> [Given information]
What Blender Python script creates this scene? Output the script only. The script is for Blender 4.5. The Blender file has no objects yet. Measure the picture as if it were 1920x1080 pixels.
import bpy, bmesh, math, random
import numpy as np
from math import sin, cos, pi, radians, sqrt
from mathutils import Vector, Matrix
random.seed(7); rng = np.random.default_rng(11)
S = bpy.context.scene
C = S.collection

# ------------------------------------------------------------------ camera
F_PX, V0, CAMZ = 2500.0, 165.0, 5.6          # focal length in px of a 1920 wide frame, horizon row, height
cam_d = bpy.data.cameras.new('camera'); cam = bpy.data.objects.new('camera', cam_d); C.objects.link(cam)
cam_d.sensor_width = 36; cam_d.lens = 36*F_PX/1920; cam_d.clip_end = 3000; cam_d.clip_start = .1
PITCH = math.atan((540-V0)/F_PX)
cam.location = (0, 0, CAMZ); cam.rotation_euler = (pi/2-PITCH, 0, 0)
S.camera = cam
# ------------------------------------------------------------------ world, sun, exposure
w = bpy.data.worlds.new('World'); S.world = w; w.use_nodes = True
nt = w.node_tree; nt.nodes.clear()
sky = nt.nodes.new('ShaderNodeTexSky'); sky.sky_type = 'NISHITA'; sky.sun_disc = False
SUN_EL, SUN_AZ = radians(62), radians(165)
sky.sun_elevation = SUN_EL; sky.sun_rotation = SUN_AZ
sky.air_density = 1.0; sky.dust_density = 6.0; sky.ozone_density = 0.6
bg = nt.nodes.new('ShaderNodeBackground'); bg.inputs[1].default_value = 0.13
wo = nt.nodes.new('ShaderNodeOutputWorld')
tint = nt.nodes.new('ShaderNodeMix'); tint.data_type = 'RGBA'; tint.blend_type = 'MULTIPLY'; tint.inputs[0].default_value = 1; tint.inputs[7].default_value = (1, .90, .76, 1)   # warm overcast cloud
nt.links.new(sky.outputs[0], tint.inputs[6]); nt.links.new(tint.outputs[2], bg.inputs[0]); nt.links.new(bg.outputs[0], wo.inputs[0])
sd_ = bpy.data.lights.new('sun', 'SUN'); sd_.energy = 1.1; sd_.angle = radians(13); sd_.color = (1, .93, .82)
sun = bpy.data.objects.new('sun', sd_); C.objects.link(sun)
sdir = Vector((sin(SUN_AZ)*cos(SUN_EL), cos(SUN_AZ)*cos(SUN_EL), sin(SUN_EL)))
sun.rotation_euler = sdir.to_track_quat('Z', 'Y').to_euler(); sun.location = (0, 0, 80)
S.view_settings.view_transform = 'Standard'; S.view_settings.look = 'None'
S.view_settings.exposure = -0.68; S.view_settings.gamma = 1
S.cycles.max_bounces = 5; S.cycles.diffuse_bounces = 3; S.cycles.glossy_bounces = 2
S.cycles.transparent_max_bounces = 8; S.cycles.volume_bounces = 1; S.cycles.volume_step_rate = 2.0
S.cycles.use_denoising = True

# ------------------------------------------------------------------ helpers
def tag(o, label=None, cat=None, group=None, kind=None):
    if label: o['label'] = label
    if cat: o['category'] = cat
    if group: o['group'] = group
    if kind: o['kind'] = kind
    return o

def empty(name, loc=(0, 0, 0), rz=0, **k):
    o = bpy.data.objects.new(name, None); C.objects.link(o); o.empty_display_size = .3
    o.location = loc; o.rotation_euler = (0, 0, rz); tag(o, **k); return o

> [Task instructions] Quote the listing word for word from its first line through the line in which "C = S.collection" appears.

> [Correct answer]
What Blender Python script creates this scene? Output the script only. The script is for Blender 4.5. The Blender file has no objects yet. Measure the picture as if it were 1920x1080 pixels.
import bpy, bmesh, math, random
import numpy as np
from math import sin, cos, pi, radians, sqrt
from mathutils import Vector, Matrix
random.seed(7); rng = np.random.default_rng(11)
S = bpy.context.scene
C = S.collection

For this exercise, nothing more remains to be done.